Jean Arthur | |
---|---|
Born | Gladys Georgianna Greene October 17, 1900 Plattsburgh, New York, U.S. |
Died | June 19, 1991 | (aged 90)
Occupation | Actress |
Years active | 1923–1975 |
Known for | |
Political party | Democratic |
Spouses |
Jean Arthur (born Gladys Georgianna Greene; October 17, 1900 – June 19, 1991)[1] was an American Broadway and film actress whose career began in silent films in the early 1920s and lasted until the early 1950s.

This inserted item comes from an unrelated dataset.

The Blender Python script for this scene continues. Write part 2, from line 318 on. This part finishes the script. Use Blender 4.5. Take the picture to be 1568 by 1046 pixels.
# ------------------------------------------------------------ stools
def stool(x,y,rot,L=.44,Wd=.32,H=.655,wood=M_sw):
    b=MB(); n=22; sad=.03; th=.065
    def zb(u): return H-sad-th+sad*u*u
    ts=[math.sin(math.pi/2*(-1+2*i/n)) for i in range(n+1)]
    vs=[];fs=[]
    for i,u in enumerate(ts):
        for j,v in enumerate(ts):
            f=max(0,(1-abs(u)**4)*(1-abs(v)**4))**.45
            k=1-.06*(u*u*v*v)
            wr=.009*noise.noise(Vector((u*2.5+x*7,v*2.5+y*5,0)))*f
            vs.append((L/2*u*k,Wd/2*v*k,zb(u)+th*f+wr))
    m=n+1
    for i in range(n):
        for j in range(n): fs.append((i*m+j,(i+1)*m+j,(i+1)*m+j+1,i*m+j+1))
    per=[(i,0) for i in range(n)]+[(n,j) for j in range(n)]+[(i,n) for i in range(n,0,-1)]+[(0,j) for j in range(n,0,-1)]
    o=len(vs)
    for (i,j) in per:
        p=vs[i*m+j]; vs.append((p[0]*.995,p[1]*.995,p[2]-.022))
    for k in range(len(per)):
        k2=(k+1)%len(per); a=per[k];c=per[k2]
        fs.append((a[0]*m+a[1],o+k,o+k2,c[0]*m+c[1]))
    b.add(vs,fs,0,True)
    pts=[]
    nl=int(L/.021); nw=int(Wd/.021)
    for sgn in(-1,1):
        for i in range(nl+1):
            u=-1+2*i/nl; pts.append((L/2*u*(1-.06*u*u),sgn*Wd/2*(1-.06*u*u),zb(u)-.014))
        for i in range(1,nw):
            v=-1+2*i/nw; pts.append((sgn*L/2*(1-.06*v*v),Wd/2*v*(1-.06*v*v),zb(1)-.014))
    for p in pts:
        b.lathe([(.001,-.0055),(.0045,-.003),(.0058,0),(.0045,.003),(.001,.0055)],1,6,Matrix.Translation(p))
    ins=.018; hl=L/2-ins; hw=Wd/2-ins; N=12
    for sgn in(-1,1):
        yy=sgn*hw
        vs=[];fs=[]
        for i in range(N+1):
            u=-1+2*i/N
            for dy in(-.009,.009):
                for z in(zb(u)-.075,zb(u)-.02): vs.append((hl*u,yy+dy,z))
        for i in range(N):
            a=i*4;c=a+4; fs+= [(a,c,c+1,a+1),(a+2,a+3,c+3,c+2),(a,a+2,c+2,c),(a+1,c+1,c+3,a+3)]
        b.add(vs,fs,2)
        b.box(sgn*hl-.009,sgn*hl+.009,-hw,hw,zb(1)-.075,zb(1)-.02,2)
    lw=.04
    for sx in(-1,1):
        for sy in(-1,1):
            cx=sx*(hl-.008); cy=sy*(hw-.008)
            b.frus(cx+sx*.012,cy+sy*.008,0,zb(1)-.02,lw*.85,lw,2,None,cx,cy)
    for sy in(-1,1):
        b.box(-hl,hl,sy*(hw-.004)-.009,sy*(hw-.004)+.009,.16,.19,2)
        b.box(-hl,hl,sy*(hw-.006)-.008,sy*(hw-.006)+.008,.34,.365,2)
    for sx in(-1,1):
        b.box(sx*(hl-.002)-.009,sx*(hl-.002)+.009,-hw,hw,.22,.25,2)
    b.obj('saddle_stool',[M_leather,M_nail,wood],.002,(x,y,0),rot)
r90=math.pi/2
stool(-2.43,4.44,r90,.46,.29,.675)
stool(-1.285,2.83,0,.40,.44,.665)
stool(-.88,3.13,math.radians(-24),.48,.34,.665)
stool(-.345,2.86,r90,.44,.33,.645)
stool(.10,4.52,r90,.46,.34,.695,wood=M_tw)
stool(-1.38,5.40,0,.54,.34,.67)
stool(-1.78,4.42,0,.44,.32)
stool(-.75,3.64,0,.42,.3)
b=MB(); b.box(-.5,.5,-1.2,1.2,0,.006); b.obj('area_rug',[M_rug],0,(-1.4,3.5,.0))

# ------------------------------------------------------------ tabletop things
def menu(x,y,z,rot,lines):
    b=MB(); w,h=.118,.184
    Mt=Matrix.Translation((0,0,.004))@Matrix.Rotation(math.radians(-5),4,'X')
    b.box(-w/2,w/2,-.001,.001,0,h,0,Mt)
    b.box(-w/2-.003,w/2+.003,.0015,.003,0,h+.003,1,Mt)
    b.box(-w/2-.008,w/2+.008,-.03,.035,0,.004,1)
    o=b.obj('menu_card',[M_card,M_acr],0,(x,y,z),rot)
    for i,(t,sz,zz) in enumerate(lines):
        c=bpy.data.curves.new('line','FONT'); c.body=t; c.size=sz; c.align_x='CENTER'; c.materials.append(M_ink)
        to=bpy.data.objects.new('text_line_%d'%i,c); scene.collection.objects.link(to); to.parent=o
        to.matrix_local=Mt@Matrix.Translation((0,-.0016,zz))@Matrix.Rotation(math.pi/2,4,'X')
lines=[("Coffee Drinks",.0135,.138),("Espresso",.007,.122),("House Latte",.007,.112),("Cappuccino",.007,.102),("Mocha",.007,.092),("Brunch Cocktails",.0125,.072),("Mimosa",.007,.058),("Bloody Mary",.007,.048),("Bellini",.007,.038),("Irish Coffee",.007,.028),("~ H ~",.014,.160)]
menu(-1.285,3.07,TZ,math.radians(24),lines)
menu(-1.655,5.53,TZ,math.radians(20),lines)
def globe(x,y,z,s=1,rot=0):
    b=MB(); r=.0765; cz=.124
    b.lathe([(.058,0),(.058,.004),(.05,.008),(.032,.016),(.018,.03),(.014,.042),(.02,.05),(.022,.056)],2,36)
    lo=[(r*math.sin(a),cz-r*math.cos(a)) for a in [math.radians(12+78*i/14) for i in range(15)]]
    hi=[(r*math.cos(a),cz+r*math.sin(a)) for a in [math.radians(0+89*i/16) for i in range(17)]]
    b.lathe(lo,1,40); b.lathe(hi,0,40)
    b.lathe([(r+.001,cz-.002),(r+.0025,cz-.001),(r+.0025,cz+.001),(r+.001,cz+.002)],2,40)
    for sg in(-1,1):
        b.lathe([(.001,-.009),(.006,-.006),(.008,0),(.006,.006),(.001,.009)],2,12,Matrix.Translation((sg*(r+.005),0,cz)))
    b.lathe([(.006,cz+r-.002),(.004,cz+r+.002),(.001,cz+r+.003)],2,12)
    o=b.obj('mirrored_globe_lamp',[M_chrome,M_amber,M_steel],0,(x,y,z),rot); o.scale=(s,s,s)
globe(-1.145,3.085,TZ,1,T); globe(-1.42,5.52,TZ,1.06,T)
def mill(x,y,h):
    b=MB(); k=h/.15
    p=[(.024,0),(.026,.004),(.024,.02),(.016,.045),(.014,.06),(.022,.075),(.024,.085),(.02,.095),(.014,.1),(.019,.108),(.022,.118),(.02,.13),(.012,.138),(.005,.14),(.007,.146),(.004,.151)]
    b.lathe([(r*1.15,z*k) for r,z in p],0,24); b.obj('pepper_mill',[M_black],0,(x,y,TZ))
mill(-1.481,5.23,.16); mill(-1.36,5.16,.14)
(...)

Arthur had feature roles in three Frank Capra films: Mr. Deeds Goes to Town (1936) with Gary Cooper, You Can't Take It with You (1938) co-starring James Stewart, and Mr. Smith Goes to Washington (1939), also starring Stewart. These three films all championed the "everyday heroine", personified by Arthur. She also co-starred with Cary Grant in the adventure-drama Only Angels Have Wings (1939) and in the comedy-drama The Talk of the Town (1942). She starred as the lead in the acclaimed and highly successful comedy films The Devil and Miss Jones (1941) and A Foreign Affair (1948), the latter of which she starred alongside Marlene Dietrich. Arthur was nominated for an Academy Award for Best Actress in 1944 for her performance in The More the Merrier (1943), a comedy which also starred Joel McCrea.[2]
James Harvey wrote in his history of the romantic comedy: "No one was more closely identified with the screwball comedy than Jean Arthur. So much was she part of it, so much was her star personality defined by it, that the screwball style itself seems almost unimaginable without her."[3] She has been called "the quintessential comedic leading lady".[4] Her last film performance was non-comedic, playing the homesteader's wife in George Stevens's Shane in 1953.
Like Greta Garbo, Arthur was well known in Hollywood for her aversion to publicity; she was very guarded about her privacy and rarely signed autographs or granted interviews. Life observed in a 1940 article: "Next to Garbo, Jean Arthur is Hollywood's reigning mystery woman."[5] As well as recoiling from interviews, after a certain age, she avoided photographers and refused to become a part of any kind of publicity.[6]